En su particular confesionario político, Carles Puigdemont ha ido pulsando el nivel de testosterona independentista de sus consejeros hasta darse cuenta de que algunos empezaban a flojear. Había bastado que sobrevolara apenas cinco minutos desde Madrid la amenaza hacia el patrimonio particular de quien impulse el referéndum del 1-O para que temblaran las piernas y, sobre todo, los bolsillos dentro del Govern. Otra vía de agua. Por eso, hábil como siempre en el requiebro desde la trastienda, Oriol Junqueras ha acabado de un plumazo con las dudas existenciales, que curiosamente siempre están en el lado del PDeCAT. Lo ha hecho obligando al president a recomponer sin distracciones una auténtica guardia de corps, leales hasta el último suspiro con el desafío independentista y purgando a los débiles de espíritu secesionista. La respuesta contundente para que Mariano Rajoy entienda que no nos moverán.

Con el paso de los días, los nervios se están apoderando peligrosamente de los dos bandos atrincherados en esta pelea territorial. Supone el escenario más favorable para la sucesión de errores y de decisiones tremendistas capaces por sí solas de ensombrecer una hipotética salida de este absurdo túnel. Semejante desvarío impide predecir con un mínimo de rigor cuál podría ser su desenlace. Incluso, no debe ser entendida como una temeridad afirmar que ninguno de los dos gobiernos saben cuál será su última palabra en este conflicto, donde las apelaciones al diálogo son puro espejismo. Más allá de cruzarse bravatas desde teatros o instituciones, desde cada uno de los dos lados nadie se ha empeñado en adentrarse por la senda del sentido común, a la que apelan voces concernidas como la última del lehendakari Urkullu. Desgraciadamente la testosterona se está imponiendo a la razón y así se genera todo un repetitivo carrusel de despropósitos donde a la permanente proclama de sacar las urnas a la calle se responde indefectiblemente con la advertencia del látigo de la ley, una y otra vez hasta el hastío.

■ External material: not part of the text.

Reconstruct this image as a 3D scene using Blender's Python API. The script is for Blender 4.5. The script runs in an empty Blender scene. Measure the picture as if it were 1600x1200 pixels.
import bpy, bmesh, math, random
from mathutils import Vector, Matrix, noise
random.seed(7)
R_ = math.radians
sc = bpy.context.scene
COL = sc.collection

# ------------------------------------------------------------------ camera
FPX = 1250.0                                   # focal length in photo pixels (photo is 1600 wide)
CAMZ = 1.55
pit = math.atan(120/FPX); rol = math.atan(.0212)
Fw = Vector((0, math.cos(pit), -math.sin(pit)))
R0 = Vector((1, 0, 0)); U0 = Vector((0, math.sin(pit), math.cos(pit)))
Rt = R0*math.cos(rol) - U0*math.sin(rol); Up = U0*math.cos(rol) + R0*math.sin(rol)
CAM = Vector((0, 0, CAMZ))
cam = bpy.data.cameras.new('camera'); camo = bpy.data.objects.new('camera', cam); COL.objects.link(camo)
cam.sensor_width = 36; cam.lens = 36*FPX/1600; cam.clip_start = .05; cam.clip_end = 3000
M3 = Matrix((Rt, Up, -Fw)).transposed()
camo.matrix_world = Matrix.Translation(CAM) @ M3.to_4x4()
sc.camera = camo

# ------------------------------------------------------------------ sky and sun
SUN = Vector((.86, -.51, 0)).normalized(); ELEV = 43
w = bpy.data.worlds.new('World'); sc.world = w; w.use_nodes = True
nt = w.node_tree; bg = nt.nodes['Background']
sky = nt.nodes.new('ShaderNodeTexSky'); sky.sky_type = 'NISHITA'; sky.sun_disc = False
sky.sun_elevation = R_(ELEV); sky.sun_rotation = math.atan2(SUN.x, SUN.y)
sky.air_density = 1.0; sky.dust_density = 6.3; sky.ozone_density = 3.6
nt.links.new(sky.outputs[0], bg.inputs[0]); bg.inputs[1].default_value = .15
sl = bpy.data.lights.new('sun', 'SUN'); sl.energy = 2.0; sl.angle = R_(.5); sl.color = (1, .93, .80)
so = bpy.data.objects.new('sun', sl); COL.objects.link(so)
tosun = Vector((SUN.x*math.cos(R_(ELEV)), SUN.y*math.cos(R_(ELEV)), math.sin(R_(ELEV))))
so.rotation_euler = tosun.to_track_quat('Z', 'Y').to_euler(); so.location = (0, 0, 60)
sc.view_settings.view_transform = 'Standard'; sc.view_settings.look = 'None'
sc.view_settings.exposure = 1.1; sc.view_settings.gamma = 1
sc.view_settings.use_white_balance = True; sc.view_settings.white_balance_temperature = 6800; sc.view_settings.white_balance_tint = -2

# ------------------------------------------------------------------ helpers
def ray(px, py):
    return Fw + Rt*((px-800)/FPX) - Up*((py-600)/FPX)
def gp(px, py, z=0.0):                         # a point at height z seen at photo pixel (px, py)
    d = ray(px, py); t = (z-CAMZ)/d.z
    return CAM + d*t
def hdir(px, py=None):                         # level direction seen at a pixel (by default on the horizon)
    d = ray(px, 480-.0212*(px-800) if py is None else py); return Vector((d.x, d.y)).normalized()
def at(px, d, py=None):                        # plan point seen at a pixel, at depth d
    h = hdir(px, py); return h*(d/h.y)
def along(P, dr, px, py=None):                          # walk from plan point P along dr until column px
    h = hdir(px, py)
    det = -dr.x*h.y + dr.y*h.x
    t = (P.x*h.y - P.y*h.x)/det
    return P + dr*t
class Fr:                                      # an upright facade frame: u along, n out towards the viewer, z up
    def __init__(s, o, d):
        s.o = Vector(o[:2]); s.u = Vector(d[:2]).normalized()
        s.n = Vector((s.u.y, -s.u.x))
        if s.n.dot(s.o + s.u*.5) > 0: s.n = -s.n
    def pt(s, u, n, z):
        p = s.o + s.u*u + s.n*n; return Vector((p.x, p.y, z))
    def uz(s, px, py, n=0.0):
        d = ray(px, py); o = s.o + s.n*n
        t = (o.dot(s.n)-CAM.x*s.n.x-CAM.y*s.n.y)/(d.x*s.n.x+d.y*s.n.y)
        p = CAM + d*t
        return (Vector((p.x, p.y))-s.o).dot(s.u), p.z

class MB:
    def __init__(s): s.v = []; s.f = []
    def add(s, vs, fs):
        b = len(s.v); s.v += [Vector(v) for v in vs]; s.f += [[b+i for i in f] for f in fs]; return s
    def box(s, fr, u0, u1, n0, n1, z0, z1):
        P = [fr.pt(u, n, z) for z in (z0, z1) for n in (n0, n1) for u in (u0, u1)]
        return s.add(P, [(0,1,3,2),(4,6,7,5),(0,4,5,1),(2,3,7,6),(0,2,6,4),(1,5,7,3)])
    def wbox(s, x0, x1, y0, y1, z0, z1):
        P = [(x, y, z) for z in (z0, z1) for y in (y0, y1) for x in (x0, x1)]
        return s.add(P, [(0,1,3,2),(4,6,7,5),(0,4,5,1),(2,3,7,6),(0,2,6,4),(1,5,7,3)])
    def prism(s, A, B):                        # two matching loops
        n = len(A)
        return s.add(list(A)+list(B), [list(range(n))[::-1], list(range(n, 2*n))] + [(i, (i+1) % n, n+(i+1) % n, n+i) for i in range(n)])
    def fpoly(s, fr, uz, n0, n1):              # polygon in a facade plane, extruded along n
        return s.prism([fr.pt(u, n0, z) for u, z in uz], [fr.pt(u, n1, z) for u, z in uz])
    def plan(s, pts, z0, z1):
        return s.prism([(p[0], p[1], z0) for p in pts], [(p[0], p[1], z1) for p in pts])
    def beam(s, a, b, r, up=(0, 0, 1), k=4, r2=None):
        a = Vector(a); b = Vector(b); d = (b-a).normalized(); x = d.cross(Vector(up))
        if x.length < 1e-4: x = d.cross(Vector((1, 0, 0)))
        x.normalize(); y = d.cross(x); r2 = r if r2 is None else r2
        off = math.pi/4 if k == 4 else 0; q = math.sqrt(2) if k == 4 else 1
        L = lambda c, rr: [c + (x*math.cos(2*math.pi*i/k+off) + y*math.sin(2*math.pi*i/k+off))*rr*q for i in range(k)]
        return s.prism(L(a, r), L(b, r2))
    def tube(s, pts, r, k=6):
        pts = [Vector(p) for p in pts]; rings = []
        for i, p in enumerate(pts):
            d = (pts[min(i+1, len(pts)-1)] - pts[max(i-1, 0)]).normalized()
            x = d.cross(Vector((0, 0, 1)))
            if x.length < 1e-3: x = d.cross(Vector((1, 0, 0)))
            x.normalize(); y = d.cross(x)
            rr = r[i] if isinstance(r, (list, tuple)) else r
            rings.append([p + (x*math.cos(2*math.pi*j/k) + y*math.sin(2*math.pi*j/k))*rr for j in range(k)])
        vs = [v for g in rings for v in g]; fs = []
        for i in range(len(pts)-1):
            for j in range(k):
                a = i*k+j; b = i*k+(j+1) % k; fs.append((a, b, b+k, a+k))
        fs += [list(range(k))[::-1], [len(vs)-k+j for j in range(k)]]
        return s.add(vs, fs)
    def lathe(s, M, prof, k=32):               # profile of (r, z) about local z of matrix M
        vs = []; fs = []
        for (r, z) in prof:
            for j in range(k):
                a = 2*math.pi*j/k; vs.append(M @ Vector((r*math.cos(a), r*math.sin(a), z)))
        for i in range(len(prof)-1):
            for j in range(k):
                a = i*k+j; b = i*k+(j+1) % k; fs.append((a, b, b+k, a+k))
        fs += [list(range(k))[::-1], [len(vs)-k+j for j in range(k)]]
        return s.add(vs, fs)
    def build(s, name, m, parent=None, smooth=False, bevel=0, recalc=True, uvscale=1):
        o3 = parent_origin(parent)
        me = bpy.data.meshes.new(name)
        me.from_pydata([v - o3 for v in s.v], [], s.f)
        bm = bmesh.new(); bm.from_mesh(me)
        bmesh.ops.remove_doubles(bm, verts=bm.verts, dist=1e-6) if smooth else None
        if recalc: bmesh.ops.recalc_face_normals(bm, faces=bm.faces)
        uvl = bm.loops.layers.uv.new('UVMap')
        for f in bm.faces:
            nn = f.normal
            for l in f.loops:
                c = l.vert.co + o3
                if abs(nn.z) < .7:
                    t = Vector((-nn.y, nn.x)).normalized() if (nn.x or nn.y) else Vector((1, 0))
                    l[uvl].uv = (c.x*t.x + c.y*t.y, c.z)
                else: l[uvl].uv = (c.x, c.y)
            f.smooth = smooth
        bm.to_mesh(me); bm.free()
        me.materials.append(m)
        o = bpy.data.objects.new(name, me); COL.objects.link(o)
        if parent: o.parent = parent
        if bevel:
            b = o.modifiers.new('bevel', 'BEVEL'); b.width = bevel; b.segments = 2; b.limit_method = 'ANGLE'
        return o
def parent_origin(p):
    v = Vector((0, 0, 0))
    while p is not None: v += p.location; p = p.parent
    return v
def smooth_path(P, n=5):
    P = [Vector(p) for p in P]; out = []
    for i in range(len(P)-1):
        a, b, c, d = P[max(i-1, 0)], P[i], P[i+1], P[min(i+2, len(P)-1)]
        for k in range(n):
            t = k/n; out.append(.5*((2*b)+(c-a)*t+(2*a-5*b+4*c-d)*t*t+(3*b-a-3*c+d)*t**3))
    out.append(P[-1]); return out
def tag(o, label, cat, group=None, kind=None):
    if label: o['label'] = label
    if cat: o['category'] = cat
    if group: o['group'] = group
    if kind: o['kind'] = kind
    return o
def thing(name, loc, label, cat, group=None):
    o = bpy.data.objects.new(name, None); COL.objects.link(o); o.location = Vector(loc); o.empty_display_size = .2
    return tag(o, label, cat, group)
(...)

Pero en el camino la bola de nieve del procés empieza a causar estragos inesperados. Es lo que comúnmente vendría a denominarse efecto Rajoy, esa táctica eficaz consistente en dejar pasar el tiempo a conciencia para que los demás se equivoquen o, incluso, hasta desistan. Le ocurre a la izquierda, donde Podemos y PSOE se exponen a una irradiación política peligrosa. De momento ya se les advierten fisuras, sobre todo en el costado catalán de la coalición que afronta una dualidad peligrosa entre sus bases y sus dirigentes. Un difícil equilibrio que le lleva a Ada Colau a anunciar entre la perplejidad del respetable su presencia en un referéndum, consciente de que no sirve para nada. Es ahí cuando Rajoy sonríe. En el patio socialista, el debate interno sobre como articular una España federal viene de lejos y ahora se ha avivado con la llama de la plurinacionalidad que puede enervar a los susanistas recalcitrantes, de momento silenciosos. En el fondo, quizá todo sea más sencillo y la descomprensión consista en reconducir el ardor soberanista y la política del quietismo a partir de septiembre por la vía de una comisión de la reforma constitucional que no deje heridos en esta batalla.

La semana ha sido demasiado tensa. Si una persona comprometida con los valores éticos y humanos como Manuela Carmena es silbada en Madrid porque se le considera tibia en su reconocimiento de repudio al asesinato hace 20 años de Miguel Ángel Blanco, debemos convenir que aún queda mucho trecho para la convivencia. Si grupos mayoritarios retuercen a sabiendas la condena de la violencia para seguir mirando por el retrovisor, la auténtica paz sociopolítica tardará mucho en llegar. Si se mantiene el deplorable empeño de categorizar a las víctimas, nos estamos equivocando en el ineludible propósito de caminar en armonía después de tanto desgarro estéril. Si EH Bildu no dice de una vez y sin recursos perifrásticos -al margen de comunicados enrevesados- que la violencia fue un error y que causó un daño irreparable -importante la presencia de Julen Arzuaga en Ermua- será imposible que una inmensa mayoría le crea su nuevo traje democrático. Fatalmente, aquel trágico secuestro del joven concejal del PP capaz de voltear sin miedo, para siempre y en la calle el rechazo a ETA y a sus inspiradores políticos dentro de una desbordante indignación popular ha desnudado en su recuerdo demasiadas miserias que deberían estar subsanadas pero que siguen colocando a las víctimas del terror en el fielato de una ignominiosa rentabilidad partidista. A muchos políticos les queda camino por recorrer. La ciudadanía, en cambio, va por delante una vez más.